In 2000, it was back to the petticoats as Winslet portrayed a laundress in the asylum of Charenton who colludes with the incarcerated Marquis de Sade to help smuggle out his writings in “Quills”. Once again, the actress demonstrated her remarkable gifts for playing intelligent and sensual characters, and to continue to reveal her utter fearlessness as an actress, unafraid to explore dark corners and push conventional boundaries. In “Enigma” (2001), the WWII-era spy drama in which she co-starred as a mathematician working on breaking the German code, she took a role that was less emotionally charged and edgy, instead more subtle. Again she showed a gift for believably thinking on screen in the contemplative drama. “Iris” (also 2001), in which she essayed the youthful incarnation of the British philosopher and novelist Iris Murdoch, was a return to form (although she split the role with Judi Dench, who played Murdoch in her Alzheimer’s period, a juicier era for an actress to explore).
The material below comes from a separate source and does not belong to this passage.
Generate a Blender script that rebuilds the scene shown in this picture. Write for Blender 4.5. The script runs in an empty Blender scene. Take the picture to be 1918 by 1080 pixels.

Nevertheless, Kate Winslet caught Murdoch’s unconventional, free-spirited youth and realistically portrayed her romance with her eventual husband. Her work brought the actress a third career Academy Award nomination , this time as Best Supporting Actress. Winslet next appeared as Elizabeth “Bitesy” Bloom, an ambitious reporter investigating the case of a death row inmate in “The Life of David Gale” (2003). Winslet was praised for her performance, but it couldn’t overcome the bad feelings engendered by the film’s overwrought, unconvincing story and the overkill behind its anti-death penalty message.
The full-figured—and, after childbirth, zaftig—Winslet proudly refused to conform to the typical Hollywood standard for extreme thinness, and her fan base loved her for it—not only was she happy with her figure, she unabashedly displayed it in several films and spoke openly of defying her industry’s physical expectations. A small firestorm erupted in 2003, however, when a radically thinned-down Winslet appeared on the cover of GQ magazine. It turned out that the actress was digitally slimmed by photo retouchers, but she blamed the controversy on herself for being so outspoken on the subject—still, she claimed she had no plans to change her own natural shape.
In 2004 Kate Winslet took on another free-spirited role for “Eternal Sunshine of the Spotless Mind” playing Clementine, the ex-girlfriend with the multicolored hair whose break-up with her repressed boyfriend Jim Carrey prompts him to undergo a procedure to erase all trace of her from his memory. Again employing a flawless American accent, Winslett turned in a rich, multi-layered performance in one her best films to date, though it was not a major box office champion. The role did, however, earn the actress several award nominations: she was given nods by the Screen Actors Guild, the Golden Globes, and the Academy Awards. In “Finding Neverland” (2004), Winslet was on top of her game once more, playing Sylvia Llewelyn Davies, the widowed mother of four boys who, along with her sons, becomes the muse for “Peter Pan” author J.M. Barrie Johnny Depp and whose life takes a tragic turn.